Clifford Chance (CC) has topped the global project finance league tables for 2008 by value, according to new research.

Infrastructure Journal's (IJ's) 2008 global rankings of legal advisers on project finance deals show the magic circle firm advised on 47 deals last year, worth $64.5bn (£44.4bn).

CC's deal tally included the two largest transactions of 2008 – the $11bn (£7.7bn) Asia Trans Gas pipeline and the $10bn (£7bn) Saudi Kayan Petrochemical Complex, as well as deals such as the Future Strategic Tanker Aircraft (FSTA) project early last year.

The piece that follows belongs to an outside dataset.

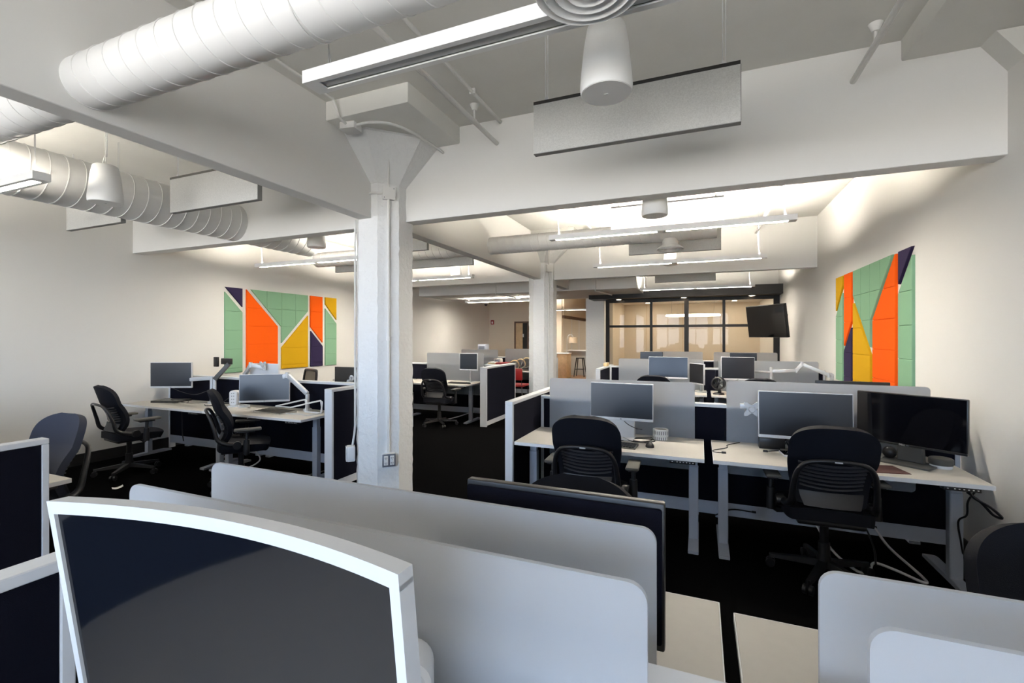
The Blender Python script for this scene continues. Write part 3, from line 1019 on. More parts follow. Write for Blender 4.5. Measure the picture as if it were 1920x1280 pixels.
# ------------------------------------------------------------------ workstation pieces
def desk(label, x0, x1, y0, y1, face, z=0.73, control=True, tray=True):
    """face -1: the user sits on the -Y side"""
    wd, dp = x1 - x0, y1 - y0
    t = thing('standing_desk', label, 'desk', ((x0 + x1) / 2, (y0 + y1) / 2, 0), 0 if face < 0 else PI, 'white sit-stand desks')
    a, b = wd / 2, dp / 2
    bm = BM()
    box(bm, -a, a, -b, b, z - 0.028, z, bev=0.003, seg=1)
    tp = obj('desk_top', bm, M['desk'], t)
    bm = BM()
    box(bm, -a, a, -b - 0.0015, -b + 0.002, z - 0.027, z - 0.001)
    box(bm, -a - 0.0015, -a + 0.002, -b, b, z - 0.027, z - 0.001)
    box(bm, a - 0.002, a + 0.0015, -b, b, z - 0.027, z - 0.001)
    obj('edge_band', bm, M['edge'], tp)
    for sx in (-1, 1):
        lx = sx * (a - 0.075)
        lg = obj('leg', Bx(lx - 0.035, lx + 0.035, -b + 0.26, -b + 0.32, 0.03, 0.60, bev=0.004, seg=1), M['silver'], t)
        obj('leg_sleeve', Bx(lx - 0.029, lx + 0.029, -b + 0.266, -b + 0.314, 0.60, z - 0.03), M['silver'], lg)
        bm = BM()
        prism(bm, [(-b + 0.06, 0.0), (-b + 0.06, 0.022), (-b + 0.2, 0.034), (b - 0.1, 0.034), (b - 0.04, 0.022), (b - 0.04, 0.0)], 'x', lx - 0.037, lx + 0.037, bev=0.003)
        obj('foot', bm, M['silver'], lg)
    obj('cross_beam', Bx(-a + 0.1, a - 0.1, -b + 0.255, -b + 0.325, z - 0.05, z - 0.03), M['blackframe'], t)
    if control:
        cb = obj('control_box', Bx(a - 0.24, a - 0.06, -b + 0.005, -b + 0.06, z - 0.052, z - 0.028, bev=0.003), M['bezel'], t)
        bm = BM()
        for k in range(7):
            xx = a - 0.22 + 0.022 * k + (0.0 if k == 0 else 0.012)
            box(bm, xx - 0.004, xx + 0.004, -b + 0.0035, -b + 0.006, z - 0.042, z - 0.037)
        obj('buttons', bm, M['paper'], cb)['kind'] = 'stuff'
    return t


def cub_panel(label, x0, x1, y0, y1, z1, along, raceway=True, seams=()):
    """fabric cubicle panel, along 'x' or 'y'"""
    t = thing('cubicle_panel', label, 'cubicle panel', ((x0 + x1) / 2, (y0 + y1) / 2, 0))
    L = (x1 - x0) / 2 if along == 'x' else (y1 - y0) / 2
    T = (y1 - y0) / 2 if along == 'x' else (x1 - x0) / 2

    def B(l0, l1, t0, t1, z0, za, bev=0.0):
        return Bx(l0, l1, t0, t1, z0, za, bev=bev, seg=1) if along == 'x' else Bx(t0, t1, l0, l1, z0, za, bev=bev, seg=1)
    obj('top_cap', B(-L, L, -T, T, z1 - 0.03, z1, 0.003), M['white'], t)
    for s in (-1, 1):
        obj('end_post', B(s * L - (0.03 if s > 0 else 0), s * L + (0.03 if s < 0 else 0), -T, T, 0, z1 - 0.03, 0.003), M['white'], t)
    cuts = [-L + 0.03] + [s for s in seams] + [L - 0.03]
    for a, b in zip(cuts, cuts[1:]):
        obj('fabric_panel', B(a + 0.0015, b - 0.0015, -T + 0.006, T - 0.006, 0.19 if raceway else 0.10, z1 - 0.03), M['navy'], t)
    obj('raceway', B(-L + 0.03, L - 0.03, -T + 0.004, T - 0.004, 0.08 if raceway else 0.02, 0.19 if raceway else 0.10), M['raceway' if raceway else 'white'], t)
    return t


def screen(label, x0, x1, y, z0, z1, cat='screen'):
    bm = BM()
    prism(bm, rrect(x0, x1, z0, z1, 0.03), 'y', y - 0.005, y + 0.005)
    c = ((x0 + x1) / 2, y, z0)
    bmesh.ops.translate(bm, verts=bm.verts[:], vec=-Vector(c))
    o = obj('frosted_privacy_screen', bm, M['frost'], None, smooth=25, loc=c)
    tag(o, label, 'privacy screen', 'frosted privacy screens')
    t = o
    for sx in (-0.35, 0.35):
        obj('clamp', Bx(sx * (x1 - x0) - 0.03, sx * (x1 - x0) + 0.03, -0.016, 0.016, 0.73 - 0.06 - z0, 0.73 - 0.03 - z0), M['alu'], o)
    return o


# rows in the window bay (right-hand bay)
cub_panel('long fabric spine between the two pairs of frosted screens close to the camera', -1.46, 1.74, 0.78, 0.86, 1.035, 'x', seams=(0.0,))
cub_panel('short white capped panel at the curved monitor\'s desk side', -1.53, -1.46, -0.35, 0.66, 1.07, 'y')
desk('white desk carrying the big curved monitor', -1.45, 0.03, 0.02, 0.733, -1)
desk('white desk below the frosted screen at the bottom picture corner', 0.10, 1.63, 0.02, 0.733, -1)
desk('white desk holding the dark monitor seen from behind', -1.45, 0.06, 0.995, 1.69, 1)
desk('empty white desk reaching behind the second corner screen', 0.102, 1.63, 0.98, 1.645, 1)
screen('long frosted screen directly behind the curved monitor', -1.385, -0.075, 0.742, 0.45, 1.235)
screen('long frosted screen between the curved monitor screen and the painted column', -1.42, -0.082, 0.985, 0.45, 1.226)
screen('frosted screen in front of the second corner chair, rounded top corner showing', 0.197, 1.52, 0.968, 0.45, 1.205)
screen('lowest frosted screen in the picture corner', 0.207, 1.53, 0.742, 0.45, 1.24)

cub_panel('dark fabric spine behind the desk with the label roll and the twin monitor desk', -1.47, 1.77, 4.36, 4.44, 1.035, 'x', seams=(0.05,))
cub_panel('white framed dark panel ending the row with the label roll', -1.535, -1.465, 3.60, 5.15, 1.07, 'y')
desk('white desk with keyboard, mouse and label roll', -1.456, 0.03, 3.62, 4.325, -1)
desk('white desk with twin dark monitors by the plain wall', 0.092, 1.63, 3.62, 4.325, -1)
desk('white desk hidden behind the label roll desk', -1.456, 0.03, 4.475, 5.18, 1)
desk('white desk hidden behind the twin monitor desk', 0.092, 1.63, 4.475, 5.18, 1)
screen('frosted screen behind the silver based monitor and label roll', -1.37, -0.04, 4.342, 0.45, 1.215)
screen('frosted screen behind the twin dark monitors', 0.212, 1.50, 4.342, 0.45, 1.245)
screen('frosted screen backing the row of the label roll', -1.33, -0.06, 4.46, 0.45, 1.16)
screen('frosted screen whose corner shows below the wall art', 0.33, 1.63, 4.46, 0.45, 1.235)

R3 = 8.30
cub_panel('dark fabric spine of the third row by the desk fan', -1.5, 1.78, R3 + 0.03, R3 + 0.11, 1.10, 'x', seams=(0.1,))
cub_panel('white framed panel ending the third row', -1.60, -1.53, 7.6, 8.9, 1.09, 'y')
desk('white desk of the third row under the blue reflecting monitor', -1.45, 0.10, 7.58, 8.28, -1)
desk('white desk of the third row carrying the desk fan', 0.168, 1.70, 7.58, 8.28, -1)
screen('frosted screen of the third row behind the blue reflecting monitor', -1.335, 0.065, R3, 0.45, 1.235)
screen('frosted screen of the third row behind the bare monitor arm', 0.285, 1.685, R3, 0.45, 1.235)
screen('frosted screen in the furthest row over the third-row blue monitor', -1.27, 0.065, 11.7, 0.45, 1.265)
screen('frosted screen in the furthest row before the wall television', 0.30, 1.60, 11.7, 0.45, 1.262)
cub_panel('dark fabric spine of the furthest row before the glass', -1.5, 1.76, 11.74, 11.82, 1.06, 'x')
desk('white desk of the furthest row under the low monitor', -1.45, 0.10, 10.98, 11.68, -1)
desk('white desk of the furthest row near the wall television', 0.168, 1.70, 10.98, 11.68, -1)

# rows in the wall bay (left-hand bay)
cub_panel('white framed dark panel standing tall at the picture border', -3.335, -3.265, -0.45, 1.36, 1.07, 'y', raceway=False)
desk('white desk whose corner shows past the dark border panel', -5.2, -3.66, 0.95, 1.63, 1)
cub_panel('dark spine hidden behind the border panel', -7.2, -3.36, 0.80, 0.88, 1.04, 'x')
cub_panel('dark fabric spine behind the power tower and tilted monitor', -7.2, -3.68, 4.33, 4.41, 1.07, 'x', seams=(-0.9, 0.2))
cub_panel('white framed dark panel beside the painted column', -3.655, -3.555, 3.73, 5.1, 1.07, 'y', raceway=False)
desk('white desk with laptop stand and keyboard beside the dark panel', -5.52, -3.94, 3.69, 4.30, -1)
desk('white desk with closed laptop against the plain wall', -7.12, -5.535, 3.69, 4.30, -1)
desk('white desk behind the spine with the white backed monitor', -7.12, -5.50, 4.44, 5.1, 1)
desk('white desk behind the spine with the round logo monitor', -5.46, -3.90, 4.44, 5.1, 1)
L3 = 8.30
cub_panel('dark fabric spine behind the far chair and square monitor', -7.2, -3.68, L3, L3 + 0.08, 1.07, 'x', seams=(-0.4,))
cub_panel('white framed dark panel beside the second column', -3.665, -3.535, 7.45, 8.85, 1.07, 'y', raceway=False)
desk('white desk with the square monitor in the middle distance', -5.52, -3.95, 7.50, 8.24, -1)
desk('white desk cut by the painted column in the middle distance', -7.12, -5.56, 7.50, 8.24, -1)
screen('frosted screen behind the square monitor in the middle distance', -5.30, -3.98, 8.265, 0.45, 1.285)
screen('frosted screen cut by the painted column in the middle distance', -7.0, -5.72, 8.265, 0.45, 1.20)
cub_panel('dark fabric spine in the far row before the end wall', -7.2, -3.5, 11.75, 11.83, 1.06, 'x', seams=(-0.4,))
screen('frosted screen in the far row below the grey printer', -6.35, -5.2, 11.7, 0.45, 1.26)
screen('frosted screen in the far row behind the upturned chairs', -4.98, -3.7, 11.7, 0.45, 1.29)
desk('white desk in the far row with the upturned chairs', -5.2, -3.7, 10.95, 11.66, -1)
desk('white desk in the far row below the printer', -6.9, -5.3, 10.95, 11.66, -1)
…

The deals mean CC won a 10.7% share of the market by value and was able to knock Allen & Overy (A&O) – which topped the 2007 rankings by both value and volume – into second place. However, A&O continued to take the lion's share of projects mandates by volume, with roles on 87 deals worth $59.9bn (£41.2bn) – almost double CC's total.

The firm's key roles included acting for WestLB on its €1.33bn (£1.18bn) financing of a coal-powered plant in Germany and the $1.52bn (£1.04bn) public-private partnership (PPP) financing for the Virginia Capital Beltway HOT Lanes development in the US.

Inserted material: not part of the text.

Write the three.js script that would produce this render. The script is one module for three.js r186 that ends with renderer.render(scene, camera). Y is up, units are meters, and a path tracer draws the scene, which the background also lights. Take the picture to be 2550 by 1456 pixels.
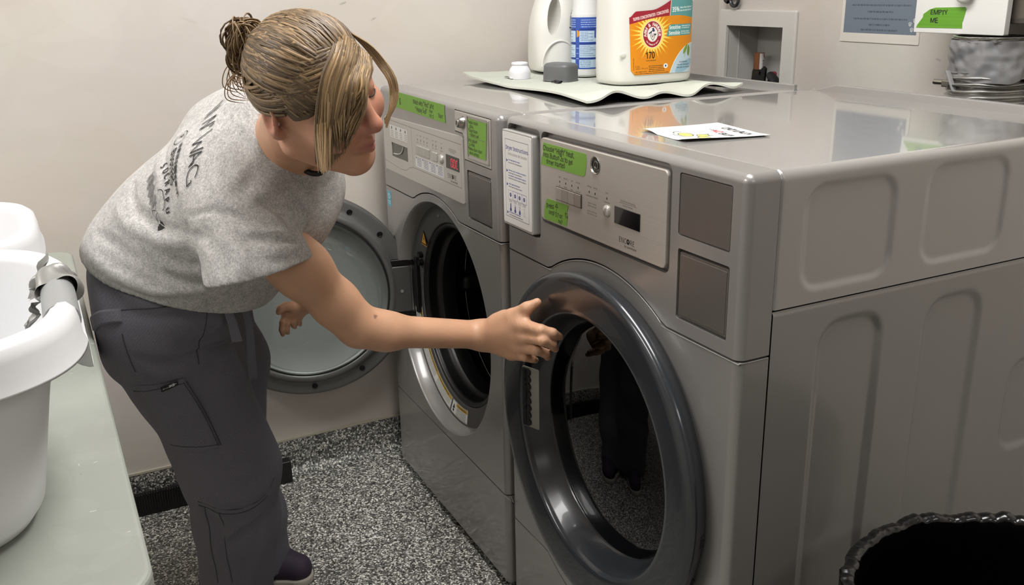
import * as THREE from 'three';
import { RoundedBoxGeometry } from 'three/addons/geometries/RoundedBoxGeometry.js';
import { RectAreaLightUniformsLib } from 'three/addons/lights/RectAreaLightUniformsLib.js';
import { mergeGeometries, mergeVertices } from 'three/addons/utils/BufferGeometryUtils.js';
import { Brush, Evaluator, SUBTRACTION, INTERSECTION } from 'three-bvh-csg';

// ---------------------------------------------------------------- camera, light, exposure
const scene = new THREE.Scene();
scene.background = new THREE.Color(0x000000);
const D2R = Math.PI / 180;
const camera = new THREE.PerspectiveCamera(34.655, 2550 / 1456, 0.02, 20);
camera.position.set(1.5889, 1.2883, 0.7959);
camera.rotation.set(-18.157 * D2R, 63.148 * D2R, -1.107 * D2R, 'YXZ');
const renderer = new THREE.WebGLRenderer({ antialias: true });
renderer.toneMapping = THREE.LinearToneMapping;
renderer.toneMappingExposure = 1.68;
renderer.shadowMap.enabled = true;
RectAreaLightUniformsLib.init();
// ceiling fittings: x, z, length along x, length along z, intensity
const CEILING = 2.46;
const LAMPS = [[0.5, 0.12, 1.2, 0.6, 9], [0.05, 2.25, 1.2, 0.6, 10.5], [3.1, 0.1, 0.6, 1.2, 2.2]];
const LAMP_COLOUR = new THREE.Color().setRGB(1.0, 0.985, 0.975);

// ---------------------------------------------------------------- helpers
let seed = 7;
const rnd = () => { seed = (seed * 1664525 + 1013904223) >>> 0; return seed / 4294967296; };
const used = {};
function numbered(n) { if (used[n] === undefined) { used[n] = 0; return n; } used[n]++; return n + '_' + String(used[n]).padStart(3, '0'); }
function sh(o) { o.traverse(c => { if (c.isMesh) { c.castShadow = true; c.receiveShadow = true; } }); return o; }
function tag(o, label, category, group) { o.userData.label = label; o.userData.category = category; if (group) o.userData.group = group; return o; }
function thing(name, label, category, pos = [0, 0, 0], turn = 0, group) {
  const o = new THREE.Group(); o.name = numbered(name); o.position.set(...pos); o.rotation.y = turn; scene.add(o);
  return tag(o, label, category, group);
}
function part(name, geo, mat, parent, label) {
  const m = new THREE.Mesh(Array.isArray(geo) ? merge(geo) : geo, mat); m.name = numbered(name); parent.add(m);
  m.castShadow = m.receiveShadow = true; if (label) m.userData.label = label; return m;
}
function single(name, geo, mat, label, category, group) { return tag(part(name, geo, mat, scene), label, category, group); }
function structure(name, geo, mat, parent = scene) { const m = part(name, geo, mat, parent); if (parent === scene) m.userData.kind = 'structure'; return m; }
function norm(g) {
  g = g.index ? g.toNonIndexed() : g.clone();
  for (const k of Object.keys(g.attributes)) if (!['position', 'normal', 'uv'].includes(k)) g.deleteAttribute(k);
  if (!g.attributes.normal) g.computeVertexNormals();
  if (!g.attributes.uv) g.setAttribute('uv', new THREE.BufferAttribute(new Float32Array(g.attributes.position.count * 2), 2));
  g.clearGroups(); return g;
}
const merge = gs => mergeGeometries(gs.map(norm));
const V = (x, y, z) => new THREE.Vector3(x, y, z);
const lin = (r, g, b) => new THREE.Color().setRGB(r, g, b);
function M(color, roughness = 0.6, metalness = 0, extra = {}) {
  const c = color.isColor ? color : new THREE.Color(color);
  const physical = ['clearcoat', 'transmission', 'sheen', 'specularIntensity'].some(k => k in extra);
  return new (physical ? THREE.MeshPhysicalMaterial : THREE.MeshStandardMaterial)({ color: c, roughness, metalness, side: THREE.DoubleSide, ...extra });
}
function rbox(w, h, d, r = 0.004, x = 0, y = 0, z = 0, seg = 3) { const g = new RoundedBoxGeometry(w, h, d, seg, Math.min(r, w / 2, h / 2, d / 2) * 0.999); g.translate(x, y, z); return g; }
function box(w, h, d, x = 0, y = 0, z = 0) { const g = new THREE.BoxGeometry(w, h, d); g.translate(x, y, z); return g; }
function rrect(x0, y0, x1, y1, r) {
  const s = new THREE.Shape();
  s.moveTo(x0 + r, y0); s.lineTo(x1 - r, y0); s.absarc(x1 - r, y0 + r, r, -Math.PI / 2, 0); s.lineTo(x1, y1 - r); s.absarc(x1 - r, y1 - r, r, 0, Math.PI / 2);
  s.lineTo(x0 + r, y1); s.absarc(x0 + r, y1 - r, r, Math.PI / 2, Math.PI); s.lineTo(x0, y0 + r); s.absarc(x0 + r, y0 + r, r, Math.PI, 1.5 * Math.PI); return s;
}
function poly(pts) { const s = new THREE.Shape(); pts.forEach((p, i) => i ? s.lineTo(p[0], p[1]) : s.moveTo(p[0], p[1])); s.closePath(); return s; }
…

Other firms to score highly in the value rankings include Linklaters, Baker & McKenzie, Milbank Tweed Hadley & McCloy and White & Case. By volume Garrigues, Linklaters and Norton Rose make up the top five alongside CC and A&O.

The IJ research also shows that the volume of deals took a significant fall after the September collapse of Lehman Brothers, with deal volumes dropping from 54 in September to 34 in December. The value of completed deals, meanwhile, fell by 19% in the second half of 2008 to a total of $127.2bn (£87.6bn).

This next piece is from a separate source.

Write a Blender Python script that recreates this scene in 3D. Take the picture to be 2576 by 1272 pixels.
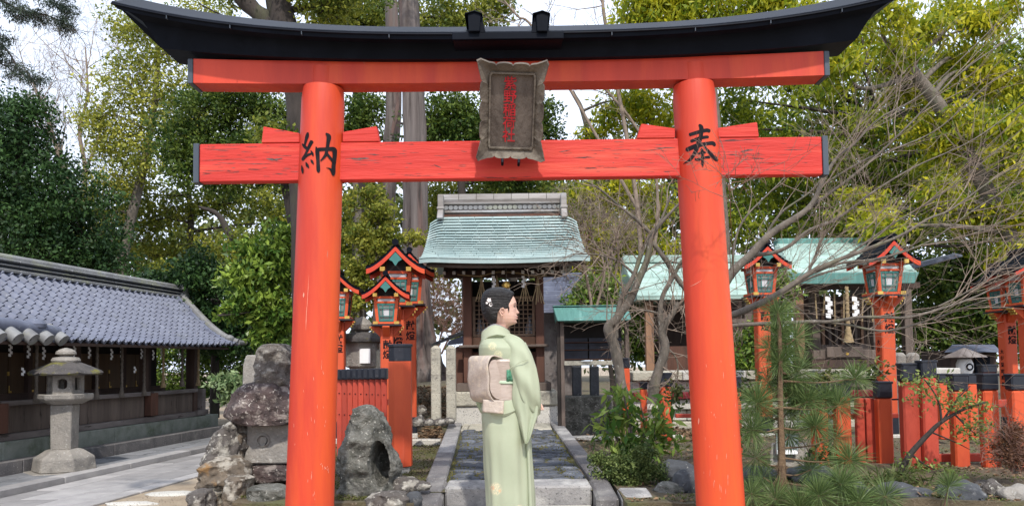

Overall deal count fell by 3% from 2007, dropping from 697 to 677, with the global value of deals falling by 9% from $312bn (£218bn) in 2007 to $284bn (£198bn) in 2008.

Commenting on the market, CC London co-head of global projects, Andrew Grenville, said: "What we are facing is not a real drop in demand-side requirement for infrastructure transactions – the demand is still there and likely to continue to exist. Until September those projects mandated on the finance side proceeded to close. But since then, the lack of liquidity in the debt markets has resulted in a sharp reduction in the number of projects managing to mandate their lender group."

White & Case Europe, Middle East and Africa projects co-head Philip Stopford said: "Last year we closed some significant deals and had a good workflow. Liquidity issues are having an impact and this year will start off slower. We nevertheless expect emerging markets and Eastern Europe where work is starting to pick up to show some resilience."